Ensuring Lawful DEI Practices: New Guidelines for Employers | McDermott Will & Emery

[co-author: Alivia Combe-DuQuet]
On March 18, 2025, the Equal Employment Opportunity Commission (EEOC) and the US Department of Justice (DOJ) released two technical assistance documents to help inform what each agency views as “unlawful” discrimination related to diversity, equity, and inclusion (DEI) programs in the workplace.
In Depth
Much of the EEOC’s and DOJ’s guidance on what they view as unlawful DEI programming was addressed in the key takeaways section of our prior publication, FAQs for Employers and Federal Contractors on Navigating the DEI Landscape. However, the technical assistance documents tacitly suggest the DOJ and EEOC will focus on two important areas in carrying out US President Donald Trump’s policy initiatives regarding DEI: (1) customer or client preferences and (2) anti-bias trainings.
CUSTOMER OR CLIENT PREFERENCES
In the document What You Should Know About DEI-Related Discrimination at Work, the EEOC stated, “client or customer preference is not a defense to race or color discrimination.” This calls for employers to tread carefully when responding to customer requests for data regarding the demographics of those performing work on projects relating to the customers. And, of course, employers should not make work assignment decisions based on race, color, religion, sex, or national origin except in the rare circumstance that a bona fide occupational qualification (BFOQ) relates to one of those innate characteristics.
ANTI-BIAS TRAININGS
The EEOC and DOJ documents suggest that DEI-related trainings, such as anti-bias trainings, can give rise to a viable hostile work environment claim.
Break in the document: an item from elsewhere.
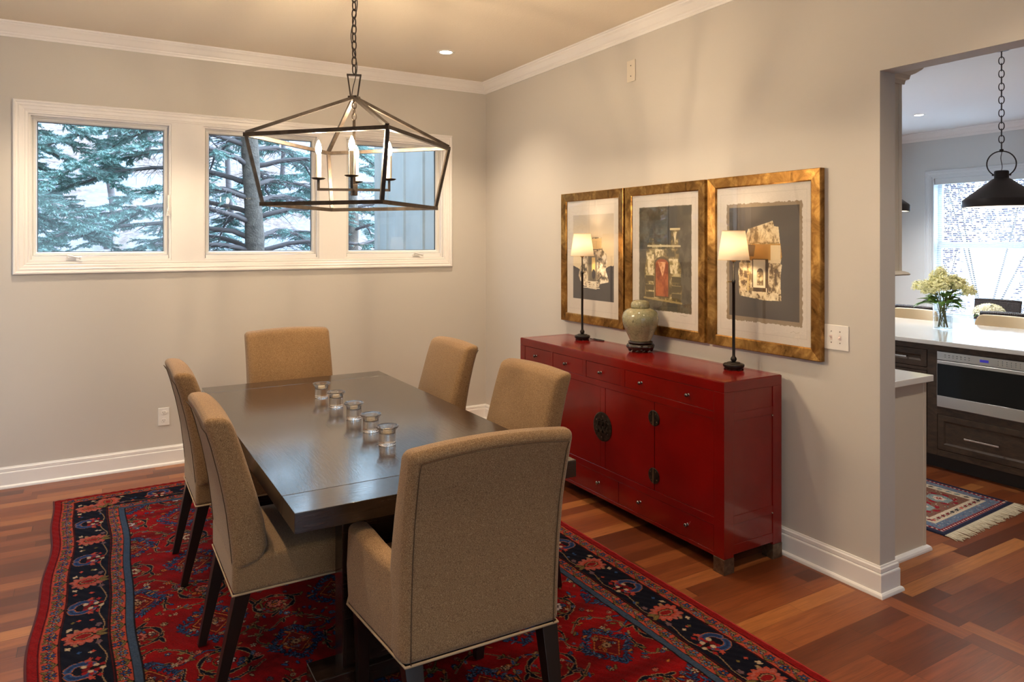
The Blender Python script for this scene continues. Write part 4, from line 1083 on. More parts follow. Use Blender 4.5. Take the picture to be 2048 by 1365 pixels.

During his first term, President Trump issued an executive order banning anti-bias trainings, but that executive order was struck down as an unconstitutional infringement on First Amendment protections. It appears the EEOC and DOJ may revisit that issue but in a more tempered approach to mitigate against a constitutional challenge.
KEY TAKEAWAYS
The EEOC’s and DOJ’s technical assistance documents do not constitute binding authority because (1) the agencies did not issue the documents as part of the required rulemaking process and (2) the Supreme Court of the United States’ decision in Loper Bright Enterprises v. Raimondo held that federal courts are not required to defer to federal agency guidelines when adjudicating civil and criminal cases. Nonetheless, the technical assistance documents provide a view into how federal agencies intend to define unlawful DEI programming, and employers should use them as a resource when working with their legal counsel to audit existing DEI programs and policies.